Earlier this year, Déby indicated he no longer felt bound by the agreement with the World Bank. As a result, the World Bank temporarily suspended all funding for Chad and froze the off-shore bank account into which the oil money was deposited. Chad's new relationship with China in all likelihood will serve as an excuse for institutions such as the World Bank not to push hard for real reforms that would benefit ordinary Chadians. The argument already being made elsewhere is that if the World Bank is not involved, then the Chinese will be there and that would be worse. Indeed, Chad now seems to have an alternative not unlike its neighbor Sudan.
Chinese workers and capital are also engaged in controversial large dam projects. An example is Sudan's Merowe dam on the Nile which is set to emulate the mistakes of past large-scale hydropower projects: Tens of thousands of people are forcibly displaced without adequate restoration of their livelihoods while downstream impacts on the ecology of river systems and the communities who depend on them are largely ignored. In Mozambique, China plans to build the Mphanda Nkuwa dam on the Zambezi River whose physical and social consequences are likely to overwhelm a region where neither regional nor national government are equipped to address the environmental and community impacts. As usual in this type of project, rural electrification or other local benefits are not part of the package. Proponents of the large dams argue that there is a trade-off between development and the rights of local people. Yet in most cases the needs of both could be met by small hydropower and other projects designed with the input of local communities.
It is well known that extractive industries, such as oil, gas and mining, as well as the construction of large dams have all too often left terrible legacies of environmental destruction, social disruption and human suffering. Two large-scale international efforts, which were supported by Northern and Southern governments, some sections of industry and civil society organizations, have documented this extensively. These were the World Commission on Dams WCD) which published its report in 2000 and the World Bank-sponsored Extractive Industries Review (EIR) published in 2003.
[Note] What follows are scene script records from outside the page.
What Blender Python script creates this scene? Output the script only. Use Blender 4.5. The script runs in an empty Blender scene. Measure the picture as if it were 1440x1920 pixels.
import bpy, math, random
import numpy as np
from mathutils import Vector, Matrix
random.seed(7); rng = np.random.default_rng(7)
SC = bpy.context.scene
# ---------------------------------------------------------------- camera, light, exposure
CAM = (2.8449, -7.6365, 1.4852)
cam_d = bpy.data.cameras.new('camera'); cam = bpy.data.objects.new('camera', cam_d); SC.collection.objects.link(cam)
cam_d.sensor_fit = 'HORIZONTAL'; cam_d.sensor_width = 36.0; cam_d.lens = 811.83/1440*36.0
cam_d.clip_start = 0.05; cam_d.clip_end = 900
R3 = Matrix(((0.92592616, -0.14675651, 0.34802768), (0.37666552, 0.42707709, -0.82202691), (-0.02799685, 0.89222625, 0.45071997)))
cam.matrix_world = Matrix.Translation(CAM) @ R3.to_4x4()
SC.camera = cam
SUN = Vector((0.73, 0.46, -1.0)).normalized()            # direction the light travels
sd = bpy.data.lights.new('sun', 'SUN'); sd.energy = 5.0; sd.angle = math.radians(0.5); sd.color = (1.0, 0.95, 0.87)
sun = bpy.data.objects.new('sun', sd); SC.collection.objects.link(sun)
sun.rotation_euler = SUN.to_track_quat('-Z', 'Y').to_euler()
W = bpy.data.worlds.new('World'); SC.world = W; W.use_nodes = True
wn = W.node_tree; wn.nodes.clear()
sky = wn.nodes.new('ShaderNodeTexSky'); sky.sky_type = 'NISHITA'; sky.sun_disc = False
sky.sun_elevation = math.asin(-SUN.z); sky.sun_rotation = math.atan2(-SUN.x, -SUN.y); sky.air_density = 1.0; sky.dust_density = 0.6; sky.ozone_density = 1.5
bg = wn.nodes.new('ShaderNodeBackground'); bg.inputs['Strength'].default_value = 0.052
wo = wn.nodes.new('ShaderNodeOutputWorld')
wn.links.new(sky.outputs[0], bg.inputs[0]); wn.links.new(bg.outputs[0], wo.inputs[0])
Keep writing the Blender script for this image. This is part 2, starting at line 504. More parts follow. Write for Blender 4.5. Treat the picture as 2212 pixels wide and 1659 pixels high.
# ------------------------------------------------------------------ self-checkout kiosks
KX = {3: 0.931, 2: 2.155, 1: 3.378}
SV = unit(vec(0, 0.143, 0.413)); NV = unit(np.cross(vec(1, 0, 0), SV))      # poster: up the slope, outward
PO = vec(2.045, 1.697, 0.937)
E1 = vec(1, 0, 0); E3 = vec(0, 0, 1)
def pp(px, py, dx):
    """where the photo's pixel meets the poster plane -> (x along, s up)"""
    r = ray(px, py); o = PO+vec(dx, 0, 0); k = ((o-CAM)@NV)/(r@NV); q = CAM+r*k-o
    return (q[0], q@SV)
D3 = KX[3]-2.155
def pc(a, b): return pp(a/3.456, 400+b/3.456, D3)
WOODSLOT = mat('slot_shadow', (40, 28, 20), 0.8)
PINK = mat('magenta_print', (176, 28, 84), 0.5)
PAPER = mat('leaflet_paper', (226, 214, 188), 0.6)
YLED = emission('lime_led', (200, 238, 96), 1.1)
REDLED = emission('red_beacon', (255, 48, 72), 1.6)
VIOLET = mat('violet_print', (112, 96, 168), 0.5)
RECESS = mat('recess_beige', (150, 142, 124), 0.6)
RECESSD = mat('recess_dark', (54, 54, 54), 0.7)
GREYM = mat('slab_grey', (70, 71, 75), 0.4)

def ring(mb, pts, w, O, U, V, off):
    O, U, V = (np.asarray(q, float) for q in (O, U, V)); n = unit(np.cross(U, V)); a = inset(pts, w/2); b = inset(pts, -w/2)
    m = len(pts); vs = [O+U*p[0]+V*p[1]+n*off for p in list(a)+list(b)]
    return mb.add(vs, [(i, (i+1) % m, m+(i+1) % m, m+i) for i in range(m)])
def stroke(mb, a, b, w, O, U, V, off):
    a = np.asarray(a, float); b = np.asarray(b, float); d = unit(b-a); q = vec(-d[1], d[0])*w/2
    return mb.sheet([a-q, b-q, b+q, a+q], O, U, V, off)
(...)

Both the WCD and the EIR are concerned with making large-scale investments in dams and the extraction of oil, has and mining compatible with poverty alleviation and sustainable development. Both call for transparent and participatory frameworks for decision-making to ensure that citizens and especially directly affected people can influence decisions that will profoundly alter their lives. So far, broad civil society networks in southern and northern countries have worked to put pressure on the World Bank, other northern-based aid organizations and some southern governments into respecting these types of recommendations. That challenge has grown immensely with China's expanding role in a renewed scramble for Africa's resources.